Monday, January 21, 2013

The muddy river and the glistening sea...

Yesterday, we ventured around the land were Jesus lived and spent much of his ministry, on the shores of the Sea of Galilee, near the town of Capernaum. We began our day at the Jordan River, the river where John the Baptist preached, and where Jesus was baptized. The river was high due to recent rain, but was not more than 25 feet across. It was also very muddy. There on the shore of the Jordan our group renewed our Baptismal promises, and gathered water from the river that some of us will mix with the water we use at Baptisms in our churches. I also released some of the cremation ashes of a friend of mine into the river, a bitter sweet moment of death being mixed with the waters of Baptism and new life. And again I was reminded what the resurrection life of Jesus we live together in Baptism is all about - it is in places of death that we find new life.
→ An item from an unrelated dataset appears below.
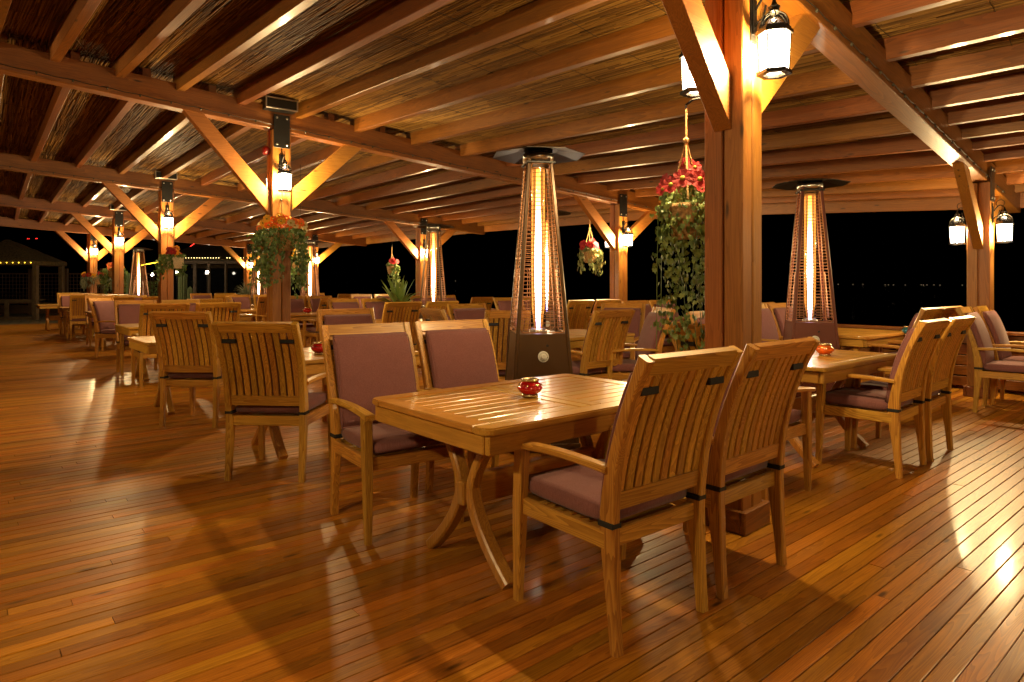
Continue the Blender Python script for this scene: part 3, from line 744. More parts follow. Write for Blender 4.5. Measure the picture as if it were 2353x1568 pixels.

From there, we went on to visit the hills, valley, and the sea where Jesus called and taught his disciples. The land where he worked, and his fame grew. We visited the 1st century town where Jesus lived, Capernaum, after he was driven out of Nazareth. We visited were the synagogue once stood that Jesus taught in, and the house that is believed to be where Peter lived. We stood on a hill where the Sermon on the Mount could have been delivered, and the spot were the loaves and fishes could have been multiplied. We can not be sure if these are the exact locations that these things took place, but we do know that it all happened along this few mile strip next to the Sea of Galilee. It really sunk in for me that Jesus was a real person, who lived in a real place, had a society and a culture that he struggled with, and real friends and companions he worked and ministered with. Jesus' teachings were not just abstractions about life and God, but real teachings, that had to do with the real struggles and experiences of God of his people. Our faith, is about the here and now of our own lives, and meant to be lived out in the real world that we find ourselves in each day.

The mud between my toes in the Jordan River, and the glistening sun of the Sea of Galilee, I found to be a profound reminder that God is so often found in the regular, everyday, things of our lives. Right here, and right now, today.

It is funny that I had to go half way around the world to remember that!